WHAT THE TASK REQUIRES:
Transcribe the lines below verbatim, skipping the images.

EXTRACTED DATA:
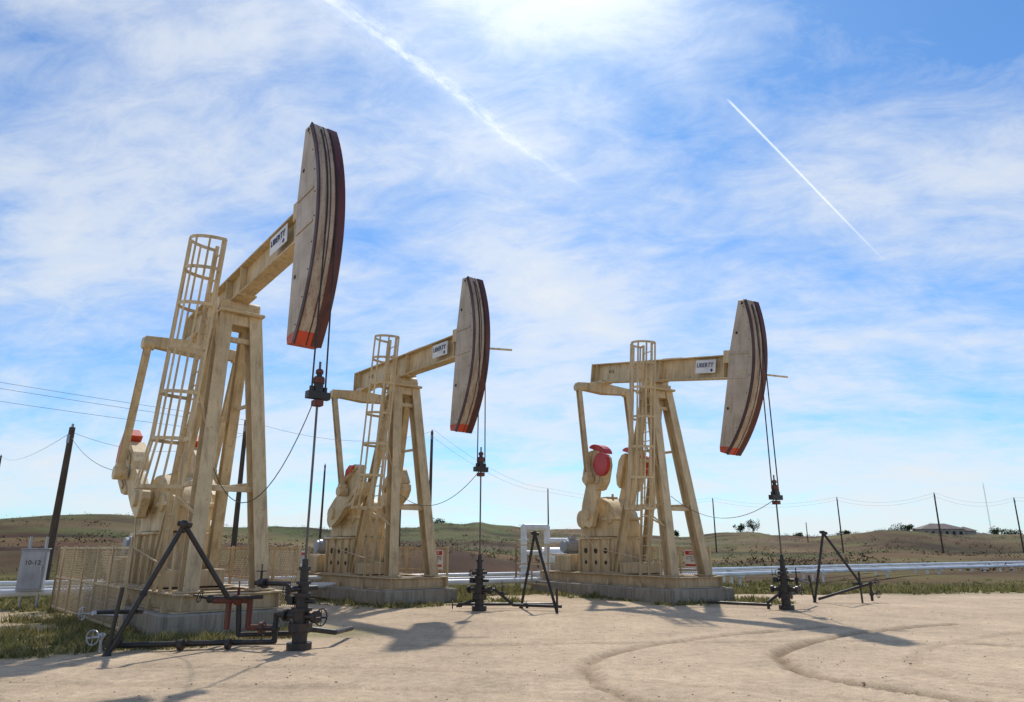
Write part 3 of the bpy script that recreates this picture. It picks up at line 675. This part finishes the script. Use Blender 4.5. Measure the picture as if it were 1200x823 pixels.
# ---------------------------------------------------------------- contrails (ice-crystal ribbons, 1500 m up)
def contrail(pts,w0_,w1_,dens,seedv):
    m,nt,b=newmat('ice_crystal_trail');nt.nodes.remove(b)
    uv=N(nt,'ShaderNodeTexCoord').outputs['UV'];sp=N(nt,'ShaderNodeSeparateXYZ');nt.links.new(uv,sp.inputs[0])
    if seedv: e=ramp(nt,sp.outputs[1],[(0,0),(.3,.35),(.5,1),(.7,.35),(1,0)])
    else: e=ramp(nt,sp.outputs[1],[(0,0),(.35,.25),(.55,.8),(.66,1),(.75,.35),(1,0)])
    l=ramp(nt,sp.outputs[0],[(0,0),(.05,.9),(.55,.8),(1,0)]) if seedv else ramp(nt,sp.outputs[0],[(0,.9),(.6,.8),(.9,.35),(1,0)])
    n=ramp(nt,noise_t(nt,uv,5,6,.65,(6,1.2,1)),[(.35,.25 if not seedv else .85),(.65,1)])
    def mm(a,b_):
        q=nt.nodes.new('ShaderNodeMath');q.operation='MULTIPLY'
        for i,x in enumerate((a,b_)):
            if isinstance(x,float): q.inputs[i].default_value=x
            else: nt.links.new(x,q.inputs[i])
        return q.outputs[0]
    f=mm(mm(mm(e,l),n),dens)
    tr_=N(nt,'ShaderNodeBsdfTransparent');tl=N(nt,'ShaderNodeBsdfTranslucent');tl.inputs[0].default_value=(1,1,1,1)
    mx=N(nt,'ShaderNodeMixShader');nt.links.new(f,mx.inputs[0]);nt.links.new(tr_.outputs[0],mx.inputs[1]);nt.links.new(tl.outputs[0],mx.inputs[2]);nt.links.new(mx.outputs[0],nt.nodes['Material Output'].inputs[0])
    P=smooth_poly(pts,12);n_=len(P);v=[];
    for i,(x,y) in enumerate(P):
        a=P[max(i-1,0)];c=P[min(i+1,n_-1)];d=V((c[0]-a[0],c[1]-a[1],0)).normalized();s_=V((-d.y,d.x,0));k=i/(n_-1);ww=w0_+(w1_-w0_)*k
        v+=[V((x,y,1500))-s_*ww/2,V((x,y,1500))+s_*ww/2]
    fs=[(2*i,2*i+2,2*i+3,2*i+1) for i in range(n_-1)]
    me=bpy.data.meshes.new('contrail');me.from_pydata([tuple(q) for q in v],[],fs);uvl=me.uv_layers.new(name='UVMap')
    for p in me.polygons:
        for li in p.loop_indices:
            vi=me.loops[li].vertex_index;uvl.data[li].uv=((vi//2)/(n_-1),vi%2)
    me.materials.append(m);o=bpy.data.objects.new('contrail',me);scene.collection.objects.link(o)
contrail([(742,2119),(1100,2520),(1560,3040),(2027,3563)],14,18,1.0,1)
contrail([(-800,1300),(-486,1667),(-310,1900),(-174,2076),(0,2350),(160,2540),(370,2790)],150,190,.78,0)
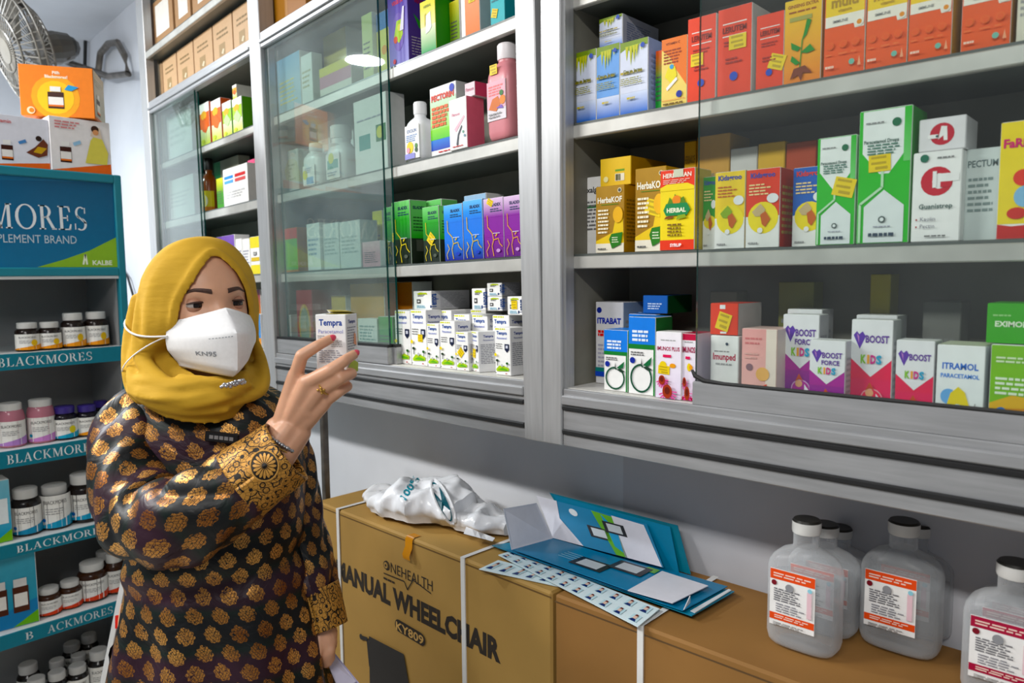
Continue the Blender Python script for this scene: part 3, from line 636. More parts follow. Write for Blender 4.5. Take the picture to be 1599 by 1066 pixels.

RESPONSE TO THIS TASK:
Write part 3 of the bpy script that recreates this picture. It picks up at line 675. This part finishes the script. Use Blender 4.5. Measure the picture as if it were 1200x823 pixels.
# ---------------------------------------------------------------- contrails (ice-crystal ribbons, 1500 m up)
def contrail(pts,w0_,w1_,dens,seedv):
    m,nt,b=newmat('ice_crystal_trail');nt.nodes.remove(b)
    uv=N(nt,'ShaderNodeTexCoord').outputs['UV'];sp=N(nt,'ShaderNodeSeparateXYZ');nt.links.new(uv,sp.inputs[0])
    if seedv: e=ramp(nt,sp.outputs[1],[(0,0),(.3,.35),(.5,1),(.7,.35),(1,0)])
    else: e=ramp(nt,sp.outputs[1],[(0,0),(.35,.25),(.55,.8),(.66,1),(.75,.35),(1,0)])
    l=ramp(nt,sp.outputs[0],[(0,0),(.05,.9),(.55,.8),(1,0)]) if seedv else ramp(nt,sp.outputs[0],[(0,.9),(.6,.8),(.9,.35),(1,0)])
    n=ramp(nt,noise_t(nt,uv,5,6,.65,(6,1.2,1)),[(.35,.25 if not seedv else .85),(.65,1)])
    def mm(a,b_):
        q=nt.nodes.new('ShaderNodeMath');q.operation='MULTIPLY'
        for i,x in enumerate((a,b_)):
            if isinstance(x,float): q.inputs[i].default_value=x
            else: nt.links.new(x,q.inputs[i])
        return q.outputs[0]
    f=mm(mm(mm(e,l),n),dens)
    tr_=N(nt,'ShaderNodeBsdfTransparent');tl=N(nt,'ShaderNodeBsdfTranslucent');tl.inputs[0].default_value=(1,1,1,1)
    mx=N(nt,'ShaderNodeMixShader');nt.links.new(f,mx.inputs[0]);nt.links.new(tr_.outputs[0],mx.inputs[1]);nt.links.new(tl.outputs[0],mx.inputs[2]);nt.links.new(mx.outputs[0],nt.nodes['Material Output'].inputs[0])
    P=smooth_poly(pts,12);n_=len(P);v=[];
    for i,(x,y) in enumerate(P):
        a=P[max(i-1,0)];c=P[min(i+1,n_-1)];d=V((c[0]-a[0],c[1]-a[1],0)).normalized();s_=V((-d.y,d.x,0));k=i/(n_-1);ww=w0_+(w1_-w0_)*k
        v+=[V((x,y,1500))-s_*ww/2,V((x,y,1500))+s_*ww/2]
    fs=[(2*i,2*i+2,2*i+3,2*i+1) for i in range(n_-1)]
    me=bpy.data.meshes.new('contrail');me.from_pydata([tuple(q) for q in v],[],fs);uvl=me.uv_layers.new(name='UVMap')
    for p in me.polygons:
        for li in p.loop_indices:
            vi=me.loops[li].vertex_index;uvl.data[li].uv=((vi//2)/(n_-1),vi%2)
    me.materials.append(m);o=bpy.data.objects.new('contrail',me);scene.collection.objects.link(o)
contrail([(742,2119),(1100,2520),(1560,3040),(2027,3563)],14,18,1.0,1)
contrail([(-800,1300),(-486,1667),(-310,1900),(-174,2076),(0,2350),(160,2540),(370,2790)],150,190,.78,0)
Continue the Blender Python script for this scene: part 3, from line 636. More parts follow. Write for Blender 4.5. Take the picture to be 1599 by 1066 pixels.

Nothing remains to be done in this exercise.